The Truth About Being Greek on Campus

The Charger Bulletin

By Nick Adams, Delta Chi

In the last issue of The Charger Bulletin, a writer by the name of Anonymous decided that it was his or her responsibility to shed some light on the “behind the scenes” activities that take place in the Greek community here at the University of New Haven. The information contained in the article titled “The Truth About Hazing on Campus” offended many members of the Greek community not only because the writer chose not to share his or her name, but because the information contained in the article was grossly inappropriate. In addition to our traditions that are far from acts of hazing, we all support and raise money for charitable organizations and perform countless hours of community service each semester. This response is not an attempt to begin an editorial war between the Greek and Non-Greek members of this campus community, but to inform people of the real truth about our organizations.

In the aforementioned article, a specific organization was referenced as having “demonstrated their ability to orchestrate the public hazing of their associate members.” The truth about the “coming out” event for the brothers of this fraternity is that the men involved in the “public hazing” were already initiated members of their organization. Their participation in this event in the quad is an honor for all of them because they are sharing their success in becoming a new member of a truly elite organization. If Mr. or Mrs. Anonymous were to confront one of these newly initiated members, they would become educated in the fact that the men were not only participating voluntarily, but that it was one of the proudest moments in their lives.

At this moment, many people who dislike the idea of Greek life and may or may not have been outspoken about it in the past would most likely be saying something along the lines of how pathetic they think it is that the participation in the coming out event is such a highlight in the lives of these young men. In my organization and all other Greek organizations, becoming an initiated member is something that we have all worked very hard to accomplish. The style that traditionally ethnically diverse organizations, such as the one exemplified in the last issue of The Charger Bulletin, use to show their pride in their organizations may not be something that outsiders understand. This should motivate you to ask questions, not give you the license to assume that you know what is going on from the outside and voice your opinion about it.

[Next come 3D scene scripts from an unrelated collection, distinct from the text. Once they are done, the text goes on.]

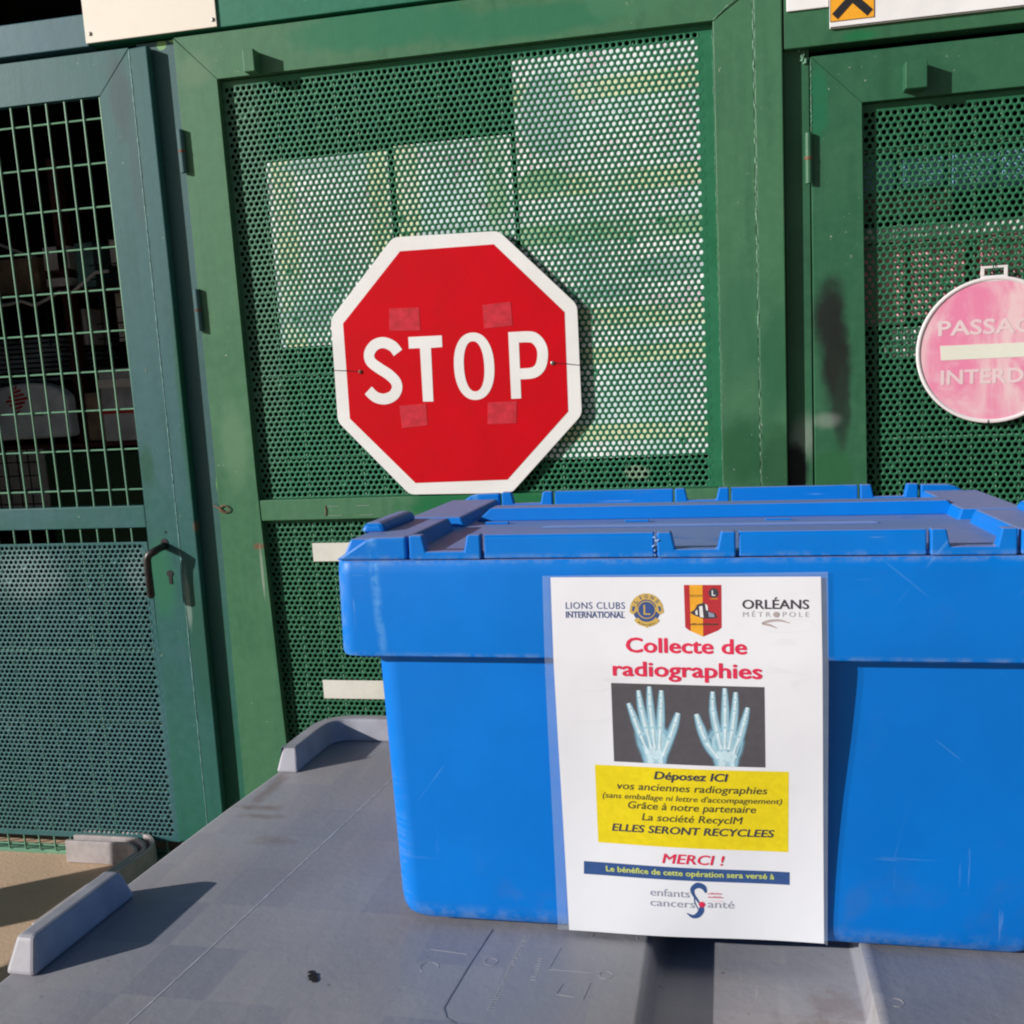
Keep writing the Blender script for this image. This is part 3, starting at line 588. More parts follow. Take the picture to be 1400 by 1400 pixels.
link('rim', rg.me('rim'), M_PWHT, rs_, smooth=True)
hg = MB(); hg.box(.5615, .6175, YR, YR + .003, .1040, .1090); hg.box(.5615, .5690, YR, YR + .003, .1092, .1245); hg.box(.6100, .6175, YR, YR + .003, .1092, .1245)
hg.box(.5615, .5865, YR, YR + .003, .1247, .1300); hg.box(.5895, .6175, YR, YR + .003, .1247, .1300); hg.prism([(.552, .096), (.628, .096), (.6175, .1038), (.5615, .1038)], YR, YR + .003)
link('hanger', hg.me('hg'), M_PWHT, rs_, bevel=.0008)
prism('bar', [(.4775, -.0405), (.7015, -.0430), (.7015, -.0740), (.4795, -.0735)], YR - .0002, YR + .0008, M_PBAR, rs_)
for (s_, u0, u1, vb, cap) in (('PASSAGE', .4730, .7060, -.0180, .0325), ('INTERDIT', .4795, .7000, -.1285, .0320)):
    V, F = text2d(s_, u0 + .001, u1 - .001, 0, cap * .97); V3 = []; F3 = []
    for i, (dx, dz) in enumerate(((-1, 0), (1, 0), (0, .8), (0, -.8), (.6, .5), (-.6, -.5))):
        V3 += [(a + dx * .0016, YR - i * .00002, vb + .0006 + b + dz * .0014 - (a - u0) * .012) for a, b in V]; F3 += [tuple(q + len(V) * i for q in f) for f in F]
    link('text_line', mesh('t', V3, F3), M_PTXT, rs_)
link('tie_wire', MB().tube([(.588, YR - .004, .118), (.590, YR - .005, .127), (.594, YR + .010, .138)], .0008, 6).me('tw'), M_HANDLE, rs_)
link('tie_wire', MB().tube([(.580, YR - .004, -.212), (.5805, YR - .003, -.219), (.581, YR + .010, -.224)], .0008, 6).me('tw'), M_HANDLE, rs_)

# ------------------------------------------------------------------ safety sheets close behind the punched sheet, and the reflective strips
YB = YD + .0228
for (nm, d, m_, lab) in (('safety_sheet', (-1.128, -.8045, .045, .506), M_PB1, 'printed white sheet behind the mesh, leftmost above the STOP sign'),
                         ('safety_sheet', (-.788, -.4935, .055, .516), M_PB2, 'printed white sheet behind the mesh, directly above the STOP sign'),
                         ('safety_sheet', (-.482, -.0400, -.272, .683), M_PB3, 'tall printed white sheet behind the mesh right of the STOP sign')):
    o = box(nm, (d[0], d[1], YB, YB + .0012, d[2], d[3]), m_, None, 0, thing_loc=((d[0] + d[1]) / 2, YB, d[2])); tag(o, lab, 'printed sheet', 'printed sheets behind the centre door')
for (d, lab) in (((-1.0905, -.30, -.5235, -.4735), 'speckled white strip on the lower mesh, just under the middle rail'), ((-1.0945, -.30, -.9055, -.8535), 'plain white strip on the lower mesh, near the bin lid corner')):
    o = box('white_strip', (d[0], d[1], YD + .0185, YD + .0205, d[2], d[3]), M_STRIP, None, .0005, thing_loc=((d[0] + d[1]) / 2, YD, d[2])); tag(o, lab, 'strip', 'white strips on the lower mesh of the centre door')

# ------------------------------------------------------------------ things inside the cage, left bay
rack = empty('storage_rack', (-2.5, 3.35, -1.39), label='dark metal rack seen through the wire grid of the left door', cat='rack')
M_RACK = flat('rack_steel', (.07, .022, .022), .6, ns=20); M_BLKW = flat('black_wire', (.012, .012, .012), .5)
M_PLAINGREY = flat('plain_grey', (.60, .56, .54), .8, ns=14, amt=.2); M_BAG = flat('white_plastic_bag', (.78, .80, .86), .35, ns=9, amt=.2, bmp=.8)
M_SHEETS = flat('folded_dark_sheets', (.16, .18, .21), .4, ns=12, amt=.5, bmp=.5); M_RED = flat('red_label', (.6, .03, .03), .5, ns=80)
for x in (-2.27, -1.72): box('rack_post', (x - .02, x + .02, 3.30, 3.34, -1.39, .75), M_RACK, rack)
for x in (-3.2,): box('rack_post', (x - .02, x + .02, 3.30, 3.34, -1.39, .75), M_RACK, rack)
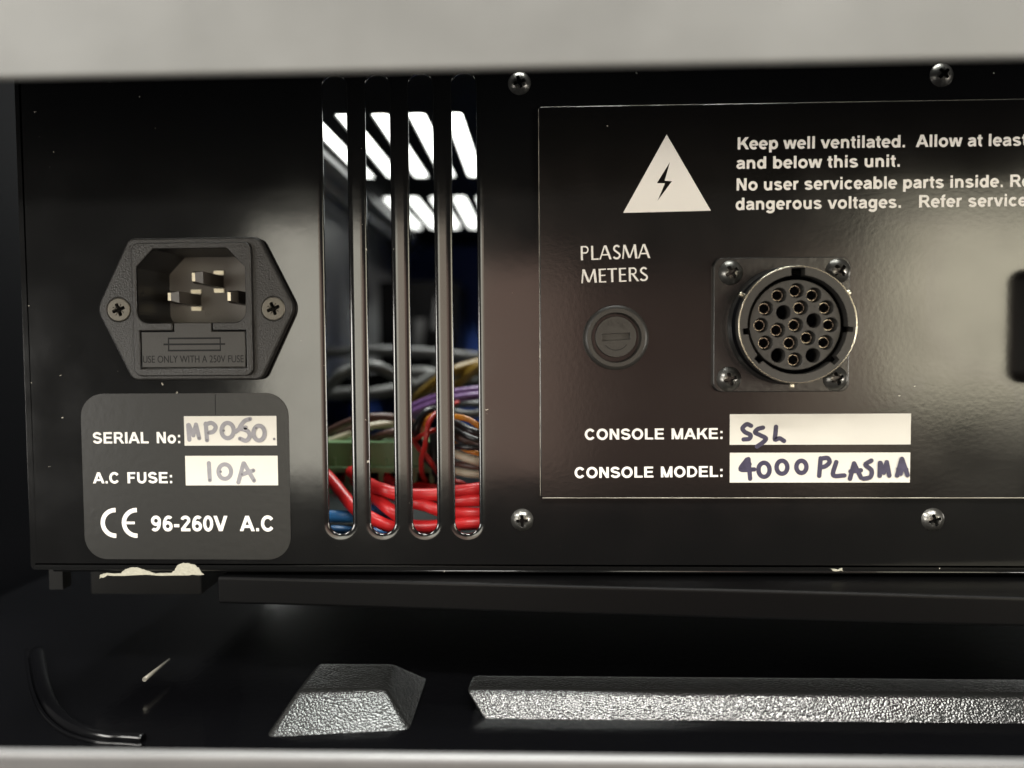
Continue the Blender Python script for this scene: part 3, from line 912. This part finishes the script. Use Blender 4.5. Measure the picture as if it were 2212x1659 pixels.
mb.add_mesh(plate_mesh([circle(ic.x, ic.z, 424 * ui, 72)] + [circle(h.x, h.z, 68 * ui, 28) for h in hc], ID, .0045, .00012, 1), M['conn'])
for nch, x, y in (('A', 945, 470), ('B', 1110, 575), ('C', 985, 640), ('D', 815, 775), ('E', 935, 820), ('F', 1215, 690), ('G', 1110, 880), ('H', 1265, 910), ('J', 888, 1030),
                  ('K', 765, 1140), ('L', 1085, 1060), ('M', 1213, 1045), ('N', 940, 1220), ('P', 1120, 1220), ('R', 655, 700), ('S', 780, 550)):
    mb.add_mesh(font_mesh(nch, W(*k5(x, y), ID), 26 * ui, 36 * ui, ID, .00006), M['conn'])
mb.add([(x, -.0035, z) for x, z in circle(ic.x, ic.z, rsi + .001)], [tuple(range(48))], M['dark'])
mb.build('insert', rcn)
for i, h in enumerate(hc):
    if i in EMPTY: continue
    p = MB(); yf = ID + .0019; ro_, ri_ = 51 * ui, 46 * ui
    lathe(p, h, [(ro_, yf + .003), (ro_, yf)], M['pin_dark'], 24)
    for s in range(6):                                   # six-leaf split collar
        a0 = s * 60 + 35; seg = E(0, 0, ro_, ro_, a0, a0 + 50, 6); sei = E(0, 0, ri_, ri_, a0, a0 + 50, 6)
        vs = [(h.x + x, yf - .0002, h.z + z) for x, z in seg] + [(h.x + x, yf - .0002, h.z + z) for x, z in sei] \
            + [(h.x + x, yf + .002, h.z + z) for x, z in seg] + [(h.x + x, yf + .002, h.z + z) for x, z in sei]
        p.add(vs, [(j, j + 1, 7 + j + 1, 7 + j) for j in range(6)] + [(j, 14 + j, 15 + j, j + 1) for j in range(6)] + [(7 + j, 8 + j, 22 + j, 21 + j) for j in range(6)], M['gold'])
    lathe(p, h, [(ri_, yf + .0015), (0, yf + .0015)], M['dark'], 24)
    p.build('contact', rcn)
for ang in (150, 31, 268):
    a = Vector((math.cos(R(ang)), 0, math.sin(R(ang))))
    c = Vector((ccn.x, SD + .0022, ccn.z)); p = MB()
    P0 = c + a * (rso - .0004); P1 = c + a * (rso + .0011); P2 = c + a * (rso + .0013)
    tube(p, [P0, P1, P2], lambda t: .00062 if t < .95 else .00050, M['brass'], smooth=False)
    p.build('bayonet_pin', rcn)
for x, y, rot in ((425, 360, .55), (1432, 345, .75), (412, 1357, .3), (1407, 1352, .35)):
    screw('screw', rcn, W(*k5(x, y), -PT - FT - .0008), .0031, -PT - FT, M['screw_b'], .55, rot, tilt=(random.uniform(-.06, .06), random.uniform(-.06, .06)))

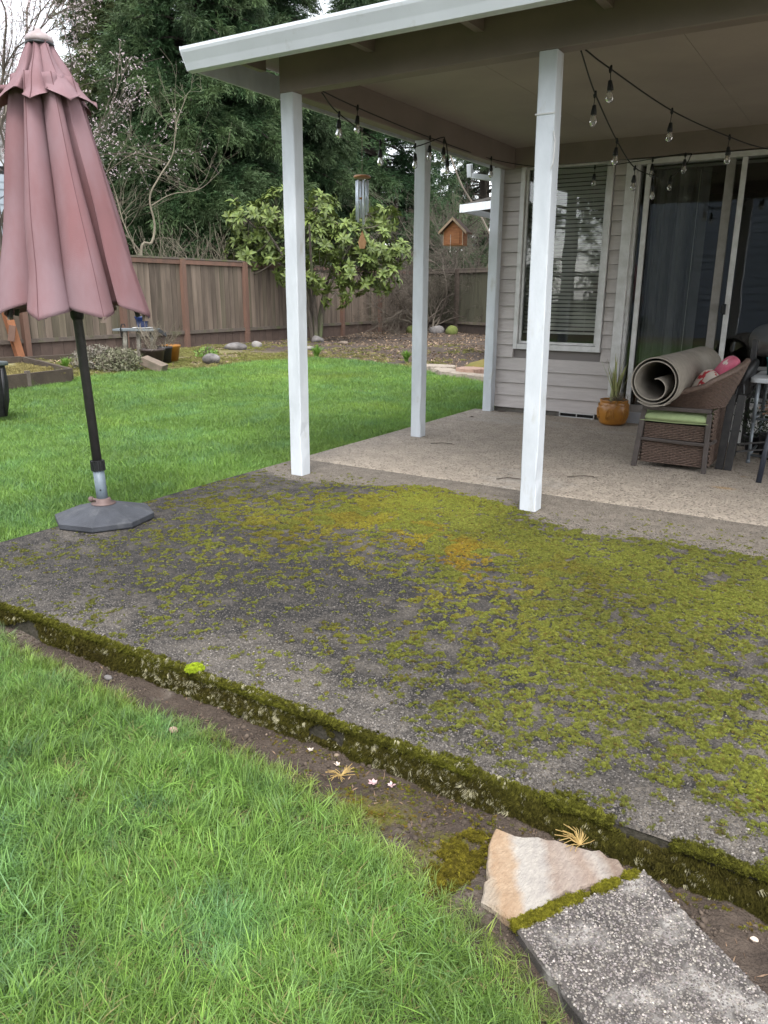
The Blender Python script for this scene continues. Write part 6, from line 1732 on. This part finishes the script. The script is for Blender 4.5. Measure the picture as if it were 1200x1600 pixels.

In the future, this non-anonymous, proud pro-Greek would like to ask that everyone on this campus take the time to learn the true facts and benefits about being a member of the Greek life here at UNH. We are a small and diverse population as a school, let alone the size of the Greeks. This makes us unique as compared to the traditional Greek life image seen on larger campuses that is wrongfully bestowed upon us. Finally, if you still choose to dislike Greek life on this campus and don’t wish to learn about the values and traditions that we’re proud to share, we respect that it’s not something you’d like to become involved in. With that, we request that you respect that it’s something that has made college life so much better for most of us and that we wouldn’t go back in time to change our decision to join, even if we could. The Greeks don’t deserve bad publicity.